- Task objective
Each line from the start of the data below through the one containing "26, .14, .8, cover=w1, fr=.048, vines=3)" must be reproduced exactly.

-*-

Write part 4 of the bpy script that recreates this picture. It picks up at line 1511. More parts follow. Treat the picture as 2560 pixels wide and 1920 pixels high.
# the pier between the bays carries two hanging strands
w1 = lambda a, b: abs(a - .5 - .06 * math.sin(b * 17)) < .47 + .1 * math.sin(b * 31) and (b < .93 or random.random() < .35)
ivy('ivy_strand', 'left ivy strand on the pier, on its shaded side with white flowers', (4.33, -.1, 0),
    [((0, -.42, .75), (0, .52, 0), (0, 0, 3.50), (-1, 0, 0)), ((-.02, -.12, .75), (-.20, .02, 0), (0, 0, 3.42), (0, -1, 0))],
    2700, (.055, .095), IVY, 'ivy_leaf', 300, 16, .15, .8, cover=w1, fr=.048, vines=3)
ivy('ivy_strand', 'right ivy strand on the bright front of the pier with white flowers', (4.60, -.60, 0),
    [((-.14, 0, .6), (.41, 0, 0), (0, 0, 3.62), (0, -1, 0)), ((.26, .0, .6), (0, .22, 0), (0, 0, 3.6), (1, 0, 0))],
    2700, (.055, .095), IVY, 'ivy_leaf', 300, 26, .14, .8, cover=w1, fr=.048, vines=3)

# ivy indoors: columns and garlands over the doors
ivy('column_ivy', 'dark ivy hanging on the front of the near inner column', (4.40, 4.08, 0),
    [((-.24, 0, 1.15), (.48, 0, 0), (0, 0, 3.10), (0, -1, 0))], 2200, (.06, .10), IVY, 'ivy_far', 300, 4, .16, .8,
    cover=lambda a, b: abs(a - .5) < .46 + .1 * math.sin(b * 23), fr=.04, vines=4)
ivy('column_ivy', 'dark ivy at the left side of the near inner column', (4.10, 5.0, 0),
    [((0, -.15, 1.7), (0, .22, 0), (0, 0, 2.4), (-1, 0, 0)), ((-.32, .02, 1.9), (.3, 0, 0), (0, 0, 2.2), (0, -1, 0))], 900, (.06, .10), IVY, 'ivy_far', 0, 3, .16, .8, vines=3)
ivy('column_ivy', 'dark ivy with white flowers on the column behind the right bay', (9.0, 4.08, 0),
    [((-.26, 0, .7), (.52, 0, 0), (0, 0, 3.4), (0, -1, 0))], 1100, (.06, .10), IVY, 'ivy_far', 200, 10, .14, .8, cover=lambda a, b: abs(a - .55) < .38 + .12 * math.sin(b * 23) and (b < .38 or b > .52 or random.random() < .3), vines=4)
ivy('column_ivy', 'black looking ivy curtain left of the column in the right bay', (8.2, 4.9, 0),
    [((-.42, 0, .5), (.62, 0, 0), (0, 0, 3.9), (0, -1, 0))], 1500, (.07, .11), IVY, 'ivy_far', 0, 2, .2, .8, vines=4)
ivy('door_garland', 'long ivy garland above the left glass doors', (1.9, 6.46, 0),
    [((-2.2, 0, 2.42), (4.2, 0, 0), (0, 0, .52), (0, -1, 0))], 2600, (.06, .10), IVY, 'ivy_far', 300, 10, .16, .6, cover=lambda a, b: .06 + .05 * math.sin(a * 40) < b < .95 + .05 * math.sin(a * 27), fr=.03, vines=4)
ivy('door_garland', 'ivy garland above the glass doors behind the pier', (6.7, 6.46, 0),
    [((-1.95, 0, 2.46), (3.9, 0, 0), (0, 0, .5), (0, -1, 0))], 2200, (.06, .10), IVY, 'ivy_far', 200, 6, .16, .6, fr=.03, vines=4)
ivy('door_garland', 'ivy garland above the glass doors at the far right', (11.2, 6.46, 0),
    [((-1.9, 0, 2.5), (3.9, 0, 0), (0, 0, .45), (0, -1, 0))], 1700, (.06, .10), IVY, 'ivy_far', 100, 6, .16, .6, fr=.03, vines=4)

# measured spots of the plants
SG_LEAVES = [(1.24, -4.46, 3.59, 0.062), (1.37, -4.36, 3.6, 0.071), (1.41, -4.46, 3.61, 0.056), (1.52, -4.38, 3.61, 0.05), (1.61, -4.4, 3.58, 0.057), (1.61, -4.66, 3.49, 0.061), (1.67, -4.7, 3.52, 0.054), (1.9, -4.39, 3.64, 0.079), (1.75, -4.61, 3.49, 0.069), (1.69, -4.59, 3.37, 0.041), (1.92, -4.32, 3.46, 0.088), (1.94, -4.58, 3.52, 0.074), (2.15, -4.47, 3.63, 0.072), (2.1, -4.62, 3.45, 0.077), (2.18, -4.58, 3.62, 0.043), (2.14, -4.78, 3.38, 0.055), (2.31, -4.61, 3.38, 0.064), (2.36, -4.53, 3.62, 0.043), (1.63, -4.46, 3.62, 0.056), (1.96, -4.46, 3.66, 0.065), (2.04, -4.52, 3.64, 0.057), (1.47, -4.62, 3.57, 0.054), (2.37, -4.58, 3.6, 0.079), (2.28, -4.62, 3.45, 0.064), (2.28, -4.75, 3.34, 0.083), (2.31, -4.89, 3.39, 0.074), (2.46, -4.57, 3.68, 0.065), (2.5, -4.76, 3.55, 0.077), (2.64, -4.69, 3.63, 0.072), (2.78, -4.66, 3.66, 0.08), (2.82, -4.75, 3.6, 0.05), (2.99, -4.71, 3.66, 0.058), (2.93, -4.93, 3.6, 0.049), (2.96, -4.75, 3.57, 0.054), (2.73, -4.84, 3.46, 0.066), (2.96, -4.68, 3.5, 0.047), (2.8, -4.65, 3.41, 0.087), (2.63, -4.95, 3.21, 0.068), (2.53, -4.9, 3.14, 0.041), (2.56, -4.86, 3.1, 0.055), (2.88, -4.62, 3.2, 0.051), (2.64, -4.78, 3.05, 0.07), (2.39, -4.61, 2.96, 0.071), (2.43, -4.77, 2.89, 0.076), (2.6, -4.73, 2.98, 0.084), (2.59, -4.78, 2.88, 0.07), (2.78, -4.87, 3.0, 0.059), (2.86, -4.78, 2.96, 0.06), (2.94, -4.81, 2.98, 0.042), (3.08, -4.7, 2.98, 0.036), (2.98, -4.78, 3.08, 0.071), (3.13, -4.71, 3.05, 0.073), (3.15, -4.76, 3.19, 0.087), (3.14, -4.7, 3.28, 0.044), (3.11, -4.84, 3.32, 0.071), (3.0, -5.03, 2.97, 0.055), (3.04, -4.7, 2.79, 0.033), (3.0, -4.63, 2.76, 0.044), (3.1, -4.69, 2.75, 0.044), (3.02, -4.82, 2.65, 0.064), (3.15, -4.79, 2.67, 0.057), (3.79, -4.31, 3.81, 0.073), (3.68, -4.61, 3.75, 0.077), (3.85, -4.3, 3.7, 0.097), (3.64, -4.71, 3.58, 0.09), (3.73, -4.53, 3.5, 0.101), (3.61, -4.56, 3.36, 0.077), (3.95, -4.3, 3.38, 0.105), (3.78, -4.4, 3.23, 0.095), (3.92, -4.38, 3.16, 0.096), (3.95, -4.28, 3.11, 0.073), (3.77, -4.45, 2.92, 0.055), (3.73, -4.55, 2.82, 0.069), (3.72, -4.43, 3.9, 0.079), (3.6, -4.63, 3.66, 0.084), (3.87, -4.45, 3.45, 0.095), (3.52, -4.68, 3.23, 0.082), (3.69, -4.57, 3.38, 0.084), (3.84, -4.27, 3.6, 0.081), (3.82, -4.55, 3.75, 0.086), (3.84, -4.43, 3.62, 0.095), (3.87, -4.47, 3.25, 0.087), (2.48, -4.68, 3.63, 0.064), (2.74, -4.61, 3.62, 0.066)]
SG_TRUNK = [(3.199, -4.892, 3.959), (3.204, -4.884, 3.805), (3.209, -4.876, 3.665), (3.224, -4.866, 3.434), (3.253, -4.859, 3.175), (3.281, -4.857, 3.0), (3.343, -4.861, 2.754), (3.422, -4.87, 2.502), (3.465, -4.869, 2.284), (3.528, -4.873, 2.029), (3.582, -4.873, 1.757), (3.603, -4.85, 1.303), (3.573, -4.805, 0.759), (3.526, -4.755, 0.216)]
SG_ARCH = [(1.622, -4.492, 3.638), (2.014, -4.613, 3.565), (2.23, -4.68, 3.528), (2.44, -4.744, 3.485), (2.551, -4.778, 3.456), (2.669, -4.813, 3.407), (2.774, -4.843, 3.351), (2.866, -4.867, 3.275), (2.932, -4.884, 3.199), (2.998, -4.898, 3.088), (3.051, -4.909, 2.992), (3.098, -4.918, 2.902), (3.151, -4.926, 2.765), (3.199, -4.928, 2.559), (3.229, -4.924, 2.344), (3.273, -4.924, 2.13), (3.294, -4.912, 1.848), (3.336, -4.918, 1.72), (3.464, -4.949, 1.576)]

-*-

- Exercise output
Write part 4 of the bpy script that recreates this picture. It picks up at line 1511. More parts follow. Treat the picture as 2560 pixels wide and 1920 pixels high.
# the pier between the bays carries two hanging strands
w1 = lambda a, b: abs(a - .5 - .06 * math.sin(b * 17)) < .47 + .1 * math.sin(b * 31) and (b < .93 or random.random() < .35)
ivy('ivy_strand', 'left ivy strand on the pier, on its shaded side with white flowers', (4.33, -.1, 0),
    [((0, -.42, .75), (0, .52, 0), (0, 0, 3.50), (-1, 0, 0)), ((-.02, -.12, .75), (-.20, .02, 0), (0, 0, 3.42), (0, -1, 0))],
    2700, (.055, .095), IVY, 'ivy_leaf', 300, 16, .15, .8, cover=w1, fr=.048, vines=3)
ivy('ivy_strand', 'right ivy strand on the bright front of the pier with white flowers', (4.60, -.60, 0),
    [((-.14, 0, .6), (.41, 0, 0), (0, 0, 3.62), (0, -1, 0)), ((.26, .0, .6), (0, .22, 0), (0, 0, 3.6), (1, 0, 0))],
    2700, (.055, .095), IVY, 'ivy_leaf', 300, 26, .14, .8, cover=w1, fr=.048, vines=3)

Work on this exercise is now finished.